City officials do not inspect Terror in the Dark, the large haunted house across Cambell Street from the Dahl-O-Ween on Central States Fairgrounds. That is considered county property, so Pennington County fire administrator Denny Gorton reviews Terror.

“The city requires that a haunted house be in a fully fire-sprinkled building with a fire-alarm system,” Gorton said. “We (the county) are not requiring them at this time to have that in a fully-sprinkled building. We require that the materials, any plastic or anything like that, has to meet fire code.”

The county also requires Terror in the Dark to have fire extinguishers, smoke detectors and emergency exits for each room, plus an evacuation plan and fire drills for volunteers. Gorton does a walk-through before the house opens.

“There are always some things,” he said. For example, “I asked them to change a couple of the exit doors on the haunted house, the way they swing, so it would be less confusing to someone if they had to exit.”

Coordinator Mary Schwarzenberg said volunteers in each room are responsible for ushering patrons in that room to an exit in case of emergency.

Haunted houses are loud places, with a lot of sound effects and screaming. “We have to be able to alert one another if something’s up in a room,” she said. “We’ve come up with different ways.”

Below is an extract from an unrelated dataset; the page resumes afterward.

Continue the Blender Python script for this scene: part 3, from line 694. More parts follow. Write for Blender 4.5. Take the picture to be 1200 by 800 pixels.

Air horns are one way. Terror in the Dark volunteers also use radio headsets to communicate. Some provide roaming security, monitoring patrons to make sure no one lights a match or sparks a lighter. Anyone who does is immediately removed from the building, Schwarzenberg said.

Security workers also monitor questionable groups. “They’ll never know they’re being followed, but we keep an eye on them,” she said. Terror in the Dark opens at 7 p.m., Wednesday through Monday.

Rapid City police cadets will provide security for Dahl-O-Ween, which runs from 6 p.m. to midnight Friday and Saturday at the old Manor House building, 1501 Centre St., east of Cambell Street near the fairgrounds. Admission is $5.

Dahl-O-Ween will have less blood and gore than some haunted houses — Anderson calls it “theater of the mind”—but a lot of scary stuff. Children younger than 13 will not be admitted. Guides will lead patrons through a gantlet of live characters, video effects, and plenty of surprises.

“We aren’t talking about them because we don’t want to spoil the surprise, but we have some things never seen in Rapid City before,” Drew Lerdal said.

Most of those surprises are features dreamed up by Sarah Anderson and built by her husband, Robert, a professional painter whom Sarah describes as “an absolute genius.” Somewhat surprisingly, Sarah herself prefers being the “spooker” rather than the “spookee.”

“I hate haunted houses,” she admitted. It has been several years since she last went through one with her two teen-agers. “I screamed so much that I embarrassed myself.”